● Material provided
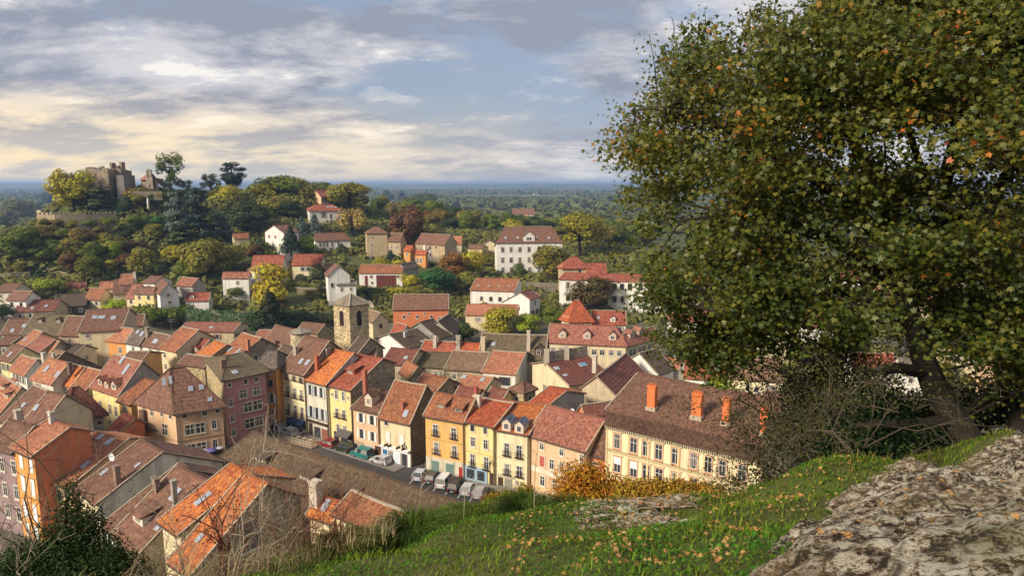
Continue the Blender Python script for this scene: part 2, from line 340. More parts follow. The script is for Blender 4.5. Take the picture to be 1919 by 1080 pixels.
# ------------------------------------------------------------------ mesh helpers
class MB:
    def __init__(s): s.v = []; s.f = []; s.uv = []
    def quad(s, a, b, c, d, uv=None):
        n = len(s.v); s.v += [tuple(a), tuple(b), tuple(c), tuple(d)]; s.f.append((n, n + 1, n + 2, n + 3)); s.uv.append(uv or ((0, 0), (1, 0), (1, 1), (0, 1)))
    def tri(s, a, b, c, uv=None):
        n = len(s.v); s.v += [tuple(a), tuple(b), tuple(c)]; s.f.append((n, n + 1, n + 2)); s.uv.append(uv or ((0, 0), (1, 0), (1, 1)))
    def poly(s, pts):
        n = len(s.v); s.v += [tuple(p) for p in pts]; s.f.append(tuple(range(n, n + len(pts)))); s.uv.append([(0, 0)] * len(pts))
    def box(s, lo, hi, rz=0.0, c=(0, 0, 0), taper=1.0):
        x0, y0, z0 = lo; x1, y1, z1 = hi; mx, my = (x0 + x1) / 2, (y0 + y1) / 2; n = len(s.v)
        for z, t in ((z0, 1.0), (z1, taper)):
            for x, y in ((x0, y0), (x1, y0), (x1, y1), (x0, y1)):
                x = mx + (x - mx) * t; y = my + (y - my) * t
                s.v.append((c[0] + x * math.cos(rz) - y * math.sin(rz), c[1] + x * math.sin(rz) + y * math.cos(rz), c[2] + z))
        for f in ((3, 2, 1, 0), (4, 5, 6, 7), (0, 1, 5, 4), (1, 2, 6, 5), (2, 3, 7, 6), (3, 0, 4, 7)):
            s.f.append(tuple(n + i for i in f)); s.uv.append(((0, 0), (1, 0), (1, 1), (0, 1)))
    def beam(s, p, q, w, hgt, up=(0, 0, 1)):
        p = Vector(p); q = Vector(q); d = (q - p)
        if d.length < 1e-5: return
        d.normalize(); sd_ = d.cross(Vector(up)); sd_ = sd_.normalized() if sd_.length > 1e-4 else Vector((1, 0, 0)); uu = sd_.cross(d); n = len(s.v)
        for b_ in (p, q):
            for i, j in ((-1, -1), (1, -1), (1, 1), (-1, 1)):
                s.v.append(tuple(b_ + sd_ * (w / 2 * i) + uu * (hgt / 2 * j)))
        for f in ((3, 2, 1, 0), (4, 5, 6, 7), (0, 1, 5, 4), (1, 2, 6, 5), (2, 3, 7, 6), (3, 0, 4, 7)):
            s.f.append(tuple(n + i for i in f)); s.uv.append(((0, 0), (1, 0), (1, 1), (0, 1)))
    def tube(s, pts, rad, seg=5):
        n0 = len(s.v); k = len(pts); pts = [Vector(p) for p in pts]
        for i, p in enumerate(pts):
            d = (pts[min(i + 1, k - 1)] - pts[max(i - 1, 0)]).normalized()
            a = d.cross(Vector((0.31, 0.12, 0.94))); a = a.normalized() if a.length > 1e-3 else Vector((1, 0, 0)); b_ = d.cross(a)
            for j in range(seg):
                t = 2 * PI * j / seg; s.v.append(tuple(p + (a * math.cos(t) + b_ * math.sin(t)) * rad[i]))
        for i in range(k - 1):
            for j in range(seg):
                a = n0 + i * seg + j; b_ = n0 + i * seg + (j + 1) % seg
                s.f.append((a, b_, b_ + seg, a + seg)); s.uv.append(((0, 0), (1, 0), (1, 1), (0, 1)))
    def lathe(s, prof, seg=16, c=(0, 0, 0)):
        n0 = len(s.v)
        for r, z in prof:
            for j in range(seg):
                t = 2 * PI * j / seg; s.v.append((c[0] + r * math.cos(t), c[1] + r * math.sin(t), c[2] + z))
        for i in range(len(prof) - 1):
            for j in range(seg):
                a = n0 + i * seg + j; b_ = n0 + i * seg + (j + 1) % seg
                s.f.append((a, b_, b_ + seg, a + seg)); s.uv.append(((j / seg * 6.28, i), ((j + 1) / seg * 6.28, i), ((j + 1) / seg * 6.28, i + 1), (j / seg * 6.28, i + 1)))
    def mesh(s, name, m):
        me = bpy.data.meshes.new(name); me.from_pydata(s.v, [], s.f)
        ul = me.uv_layers.new(name='UVMap'); fl = [c for f in s.uv for p in f for c in p]
        if len(fl) == 2 * len(me.loops): ul.data.foreach_set('uv', fl)
        me.materials.append(m if not isinstance(m, str) else MT[m]); me.update(); return me
    def build(s, name, m, parent=None, color=None, smooth=False):
        me = s.mesh(name, m)
        if smooth: me.polygons.foreach_set('use_smooth', [True] * len(me.polygons))
        return link(name, me, parent, color)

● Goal
Repeat the data in full and exactly. Omit pictures.

● Output below
Continue the Blender Python script for this scene: part 2, from line 340. More parts follow. The script is for Blender 4.5. Take the picture to be 1919 by 1080 pixels.
# ------------------------------------------------------------------ mesh helpers
class MB:
    def __init__(s): s.v = []; s.f = []; s.uv = []
    def quad(s, a, b, c, d, uv=None):
        n = len(s.v); s.v += [tuple(a), tuple(b), tuple(c), tuple(d)]; s.f.append((n, n + 1, n + 2, n + 3)); s.uv.append(uv or ((0, 0), (1, 0), (1, 1), (0, 1)))
    def tri(s, a, b, c, uv=None):
        n = len(s.v); s.v += [tuple(a), tuple(b), tuple(c)]; s.f.append((n, n + 1, n + 2)); s.uv.append(uv or ((0, 0), (1, 0), (1, 1)))
    def poly(s, pts):
        n = len(s.v); s.v += [tuple(p) for p in pts]; s.f.append(tuple(range(n, n + len(pts)))); s.uv.append([(0, 0)] * len(pts))
    def box(s, lo, hi, rz=0.0, c=(0, 0, 0), taper=1.0):
        x0, y0, z0 = lo; x1, y1, z1 = hi; mx, my = (x0 + x1) / 2, (y0 + y1) / 2; n = len(s.v)
        for z, t in ((z0, 1.0), (z1, taper)):
            for x, y in ((x0, y0), (x1, y0), (x1, y1), (x0, y1)):
                x = mx + (x - mx) * t; y = my + (y - my) * t
                s.v.append((c[0] + x * math.cos(rz) - y * math.sin(rz), c[1] + x * math.sin(rz) + y * math.cos(rz), c[2] + z))
        for f in ((3, 2, 1, 0), (4, 5, 6, 7), (0, 1, 5, 4), (1, 2, 6, 5), (2, 3, 7, 6), (3, 0, 4, 7)):
            s.f.append(tuple(n + i for i in f)); s.uv.append(((0, 0), (1, 0), (1, 1), (0, 1)))
    def beam(s, p, q, w, hgt, up=(0, 0, 1)):
        p = Vector(p); q = Vector(q); d = (q - p)
        if d.length < 1e-5: return
        d.normalize(); sd_ = d.cross(Vector(up)); sd_ = sd_.normalized() if sd_.length > 1e-4 else Vector((1, 0, 0)); uu = sd_.cross(d); n = len(s.v)
        for b_ in (p, q):
            for i, j in ((-1, -1), (1, -1), (1, 1), (-1, 1)):
                s.v.append(tuple(b_ + sd_ * (w / 2 * i) + uu * (hgt / 2 * j)))
        for f in ((3, 2, 1, 0), (4, 5, 6, 7), (0, 1, 5, 4), (1, 2, 6, 5), (2, 3, 7, 6), (3, 0, 4, 7)):
            s.f.append(tuple(n + i for i in f)); s.uv.append(((0, 0), (1, 0), (1, 1), (0, 1)))
    def tube(s, pts, rad, seg=5):
        n0 = len(s.v); k = len(pts); pts = [Vector(p) for p in pts]
        for i, p in enumerate(pts):
            d = (pts[min(i + 1, k - 1)] - pts[max(i - 1, 0)]).normalized()
            a = d.cross(Vector((0.31, 0.12, 0.94))); a = a.normalized() if a.length > 1e-3 else Vector((1, 0, 0)); b_ = d.cross(a)
            for j in range(seg):
                t = 2 * PI * j / seg; s.v.append(tuple(p + (a * math.cos(t) + b_ * math.sin(t)) * rad[i]))
        for i in range(k - 1):
            for j in range(seg):
                a = n0 + i * seg + j; b_ = n0 + i * seg + (j + 1) % seg
                s.f.append((a, b_, b_ + seg, a + seg)); s.uv.append(((0, 0), (1, 0), (1, 1), (0, 1)))
    def lathe(s, prof, seg=16, c=(0, 0, 0)):
        n0 = len(s.v)
        for r, z in prof:
            for j in range(seg):
                t = 2 * PI * j / seg; s.v.append((c[0] + r * math.cos(t), c[1] + r * math.sin(t), c[2] + z))
        for i in range(len(prof) - 1):
            for j in range(seg):
                a = n0 + i * seg + j; b_ = n0 + i * seg + (j + 1) % seg
                s.f.append((a, b_, b_ + seg, a + seg)); s.uv.append(((j / seg * 6.28, i), ((j + 1) / seg * 6.28, i), ((j + 1) / seg * 6.28, i + 1), (j / seg * 6.28, i + 1)))
    def mesh(s, name, m):
        me = bpy.data.meshes.new(name); me.from_pydata(s.v, [], s.f)
        ul = me.uv_layers.new(name='UVMap'); fl = [c for f in s.uv for p in f for c in p]
        if len(fl) == 2 * len(me.loops): ul.data.foreach_set('uv', fl)
        me.materials.append(m if not isinstance(m, str) else MT[m]); me.update(); return me
    def build(s, name, m, parent=None, color=None, smooth=False):
        me = s.mesh(name, m)
        if smooth: me.polygons.foreach_set('use_smooth', [True] * len(me.polygons))
        return link(name, me, parent, color)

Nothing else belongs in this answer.